Why The Artist Doesn't Mean The End Of Bold Choices For Best Picture

By Katey Rich 2012-02-27 08:17:41discussion comments
Why The Artist Doesn't Mean The End Of Bold Choices For Best Picture image
It was a little hard during last night's Oscars to see this as the same Academy that changed their rules for The Dark Knight. Just two years after the Academy expanded the Best Picture category to 10, then swooned over genre movies like District 9 or pop cultural mashups like Inglourious Basterds, they handed us the 2011 nominees, with only one Best Picture nominated film set in the present day, and most of them touting old movies, or at least old culture, as superior to what we have now. It all culminated with the Best Picture win for The Artist, a charming French film about the era of silent Hollywood filmmaking, complete with tricks from a dog and a tap dancing routine at the end. How much more old school can you get?

It's true that The Artist is not cut from the same cloth as fellow recent Best Picture winners The Hurt Locker and No Country for Old Men. But it is an independent film, it's worth noting, secured through European financing and premiering at the Cannes Film Festival last May-- to rapturous audience response, of course-- without a distributor in place. And it is a silent, black and white movie largely led by unknown French actors, the kind of thing many moviegoers might roll their eyes at and choose to see Ghost Rider 2 instead. It is an out-there anomaly for Best Picture when you put it next to movies like TItanic or Forrest Gump-- just an anomaly glossed up in a Hollywood sheen that lets it pass as an insider.

There were a handful of bolder choices to be made for Best Picture last night, like Terrence Malick's wondrous visual poem The Tree of Life-- though still made by an industry veteran, it's worth adding-- or the maverick baseball story Moneyball. But the rest of the Best Picture nominees were more solidly old Hollywood than The Artist by far. This just wasn't an Oscar year for game-changing bold moves. There wasn't an Inception out there, much less a Dark Knight, and the gritty independent films as good as or better than The Hurt Locker-- Meek's Cutoff, We Need To Talk About Kevin, even Steven Soderbergh's studio movie Contagion-- didn't have the alchemy of factors to lift them into competition. Early on in this year's Oscar race it became The Artist's prize to lose, but unlike last year, where the comfort-food The King's Speech trounced the daring The Social Network, there were no clear signs of the past getting ready to run roughshod over the future. The Artist's independent roots and tricky black and white gambit make it both a dare and a comforting blast from the past, which might be why it had such an easy road to Best Picture.

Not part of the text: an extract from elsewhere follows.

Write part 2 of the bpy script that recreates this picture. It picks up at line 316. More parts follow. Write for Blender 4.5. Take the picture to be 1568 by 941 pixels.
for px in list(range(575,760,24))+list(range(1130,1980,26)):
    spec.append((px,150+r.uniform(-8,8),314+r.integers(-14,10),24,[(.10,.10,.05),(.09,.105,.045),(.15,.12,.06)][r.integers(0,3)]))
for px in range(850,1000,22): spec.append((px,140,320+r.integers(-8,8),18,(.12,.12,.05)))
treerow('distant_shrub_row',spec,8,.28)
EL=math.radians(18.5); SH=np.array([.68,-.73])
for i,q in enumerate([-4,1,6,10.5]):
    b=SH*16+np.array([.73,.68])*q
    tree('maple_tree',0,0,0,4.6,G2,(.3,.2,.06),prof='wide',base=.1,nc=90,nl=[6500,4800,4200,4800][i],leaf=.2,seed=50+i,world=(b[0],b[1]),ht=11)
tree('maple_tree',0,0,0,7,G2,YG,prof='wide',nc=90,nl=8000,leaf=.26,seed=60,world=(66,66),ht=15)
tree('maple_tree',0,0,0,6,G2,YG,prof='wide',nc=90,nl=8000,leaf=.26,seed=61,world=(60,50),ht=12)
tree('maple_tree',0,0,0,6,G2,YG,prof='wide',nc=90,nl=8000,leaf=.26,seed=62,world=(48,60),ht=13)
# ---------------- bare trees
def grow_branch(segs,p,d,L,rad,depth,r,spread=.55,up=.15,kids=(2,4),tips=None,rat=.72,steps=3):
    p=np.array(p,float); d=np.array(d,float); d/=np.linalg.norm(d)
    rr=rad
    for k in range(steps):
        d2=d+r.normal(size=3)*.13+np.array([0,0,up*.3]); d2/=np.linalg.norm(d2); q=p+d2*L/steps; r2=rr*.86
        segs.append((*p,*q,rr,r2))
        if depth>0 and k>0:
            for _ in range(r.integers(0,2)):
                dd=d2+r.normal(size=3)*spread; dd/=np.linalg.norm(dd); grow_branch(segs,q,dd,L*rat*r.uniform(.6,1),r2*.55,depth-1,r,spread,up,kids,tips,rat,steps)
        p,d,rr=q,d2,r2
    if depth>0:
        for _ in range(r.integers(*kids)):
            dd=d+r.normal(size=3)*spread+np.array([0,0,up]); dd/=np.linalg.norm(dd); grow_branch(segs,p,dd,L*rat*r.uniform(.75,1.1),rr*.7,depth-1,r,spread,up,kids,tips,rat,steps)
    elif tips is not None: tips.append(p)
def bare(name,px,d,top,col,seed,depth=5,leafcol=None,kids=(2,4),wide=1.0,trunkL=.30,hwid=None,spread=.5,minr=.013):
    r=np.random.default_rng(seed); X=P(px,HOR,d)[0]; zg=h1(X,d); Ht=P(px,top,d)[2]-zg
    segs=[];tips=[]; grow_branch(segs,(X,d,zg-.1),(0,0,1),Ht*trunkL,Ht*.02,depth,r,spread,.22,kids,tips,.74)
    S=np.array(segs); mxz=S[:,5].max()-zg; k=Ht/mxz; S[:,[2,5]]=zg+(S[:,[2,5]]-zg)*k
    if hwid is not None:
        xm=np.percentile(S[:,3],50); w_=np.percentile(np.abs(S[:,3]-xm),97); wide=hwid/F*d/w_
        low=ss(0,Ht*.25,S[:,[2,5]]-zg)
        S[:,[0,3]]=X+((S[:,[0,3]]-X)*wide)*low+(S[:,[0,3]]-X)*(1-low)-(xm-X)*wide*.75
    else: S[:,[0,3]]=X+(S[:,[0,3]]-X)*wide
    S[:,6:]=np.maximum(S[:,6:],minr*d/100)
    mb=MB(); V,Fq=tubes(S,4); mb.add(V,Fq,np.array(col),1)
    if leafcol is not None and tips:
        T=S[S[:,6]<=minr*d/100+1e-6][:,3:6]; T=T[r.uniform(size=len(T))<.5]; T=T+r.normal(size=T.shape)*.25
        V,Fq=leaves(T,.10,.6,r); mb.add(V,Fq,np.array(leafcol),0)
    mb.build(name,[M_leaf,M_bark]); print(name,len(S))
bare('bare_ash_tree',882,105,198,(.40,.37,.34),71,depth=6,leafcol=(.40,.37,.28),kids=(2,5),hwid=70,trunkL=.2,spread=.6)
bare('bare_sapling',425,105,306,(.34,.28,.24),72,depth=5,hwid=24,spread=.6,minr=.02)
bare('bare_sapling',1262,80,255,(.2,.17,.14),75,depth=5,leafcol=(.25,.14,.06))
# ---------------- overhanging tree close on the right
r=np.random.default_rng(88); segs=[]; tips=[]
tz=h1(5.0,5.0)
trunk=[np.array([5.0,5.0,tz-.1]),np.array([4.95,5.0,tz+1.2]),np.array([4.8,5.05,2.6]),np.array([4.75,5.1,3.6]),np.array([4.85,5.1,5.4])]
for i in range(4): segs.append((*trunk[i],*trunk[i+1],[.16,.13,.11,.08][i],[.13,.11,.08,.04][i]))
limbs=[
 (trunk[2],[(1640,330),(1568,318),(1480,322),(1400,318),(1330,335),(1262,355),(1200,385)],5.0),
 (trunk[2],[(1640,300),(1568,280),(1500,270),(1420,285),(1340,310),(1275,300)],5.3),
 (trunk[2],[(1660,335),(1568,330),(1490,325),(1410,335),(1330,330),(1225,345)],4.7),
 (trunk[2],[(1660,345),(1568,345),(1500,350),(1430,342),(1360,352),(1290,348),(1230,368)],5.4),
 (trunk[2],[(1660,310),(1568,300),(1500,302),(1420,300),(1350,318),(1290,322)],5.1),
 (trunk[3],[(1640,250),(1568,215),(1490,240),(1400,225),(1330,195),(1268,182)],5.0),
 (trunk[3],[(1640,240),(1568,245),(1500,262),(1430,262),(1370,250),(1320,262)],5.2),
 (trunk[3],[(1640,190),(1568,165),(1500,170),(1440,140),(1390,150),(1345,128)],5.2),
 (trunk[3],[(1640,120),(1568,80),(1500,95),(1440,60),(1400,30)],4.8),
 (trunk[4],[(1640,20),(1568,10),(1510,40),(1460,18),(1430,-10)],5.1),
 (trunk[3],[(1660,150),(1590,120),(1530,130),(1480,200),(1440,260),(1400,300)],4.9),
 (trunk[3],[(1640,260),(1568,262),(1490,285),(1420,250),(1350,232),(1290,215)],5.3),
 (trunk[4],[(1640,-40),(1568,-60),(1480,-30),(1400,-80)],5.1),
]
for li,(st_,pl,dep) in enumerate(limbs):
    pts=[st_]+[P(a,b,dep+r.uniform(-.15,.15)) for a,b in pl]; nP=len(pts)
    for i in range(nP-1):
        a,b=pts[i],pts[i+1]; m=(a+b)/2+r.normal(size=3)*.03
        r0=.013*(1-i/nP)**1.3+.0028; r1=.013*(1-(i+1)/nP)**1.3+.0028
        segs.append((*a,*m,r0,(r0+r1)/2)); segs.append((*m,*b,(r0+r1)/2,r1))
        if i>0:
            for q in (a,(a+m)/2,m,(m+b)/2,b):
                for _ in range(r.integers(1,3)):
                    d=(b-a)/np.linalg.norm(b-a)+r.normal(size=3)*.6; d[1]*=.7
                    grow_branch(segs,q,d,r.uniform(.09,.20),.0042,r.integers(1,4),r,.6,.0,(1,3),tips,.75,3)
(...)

It will take a long to make sense of this current era of Best Picture, as the Academy seemed to reel back from Crash's controversial win to reward the excellent dark stuff like The Departed, No Country for Old Men and especially The Hurt Locker, which triumphed over the bright blockbuster Avatar. They still have a weak spot for the sentimental stories that have always moved them, but these days they're done up in more interesting clothing-- the multi-cultural appeal of Slumdog Millionaire, the modern aesthetic beauty of The King's Speech, and now The Artist, a silent movie for a new era. Next year, if new films from Paul Thomas Anderson and the Coens and Christopher Nolan and two new ones from Terrence Malick are up to snuff, we may have another avant garde year full of bold, exciting work-- nothing about The Artist's win seems to prevent that.

The Academy is getting younger, and they are no longer the same group that gave Best Picture to Braveheart, but larger change takes time. It's easy to see The Artist's win as the Academy regressing to that simplistic love of Hollywood they tout in every single montage during the awards show, but give them time. The next The Dark Knight phenomenon is out there-- and when it comes, I'm confident they'll give it it's due.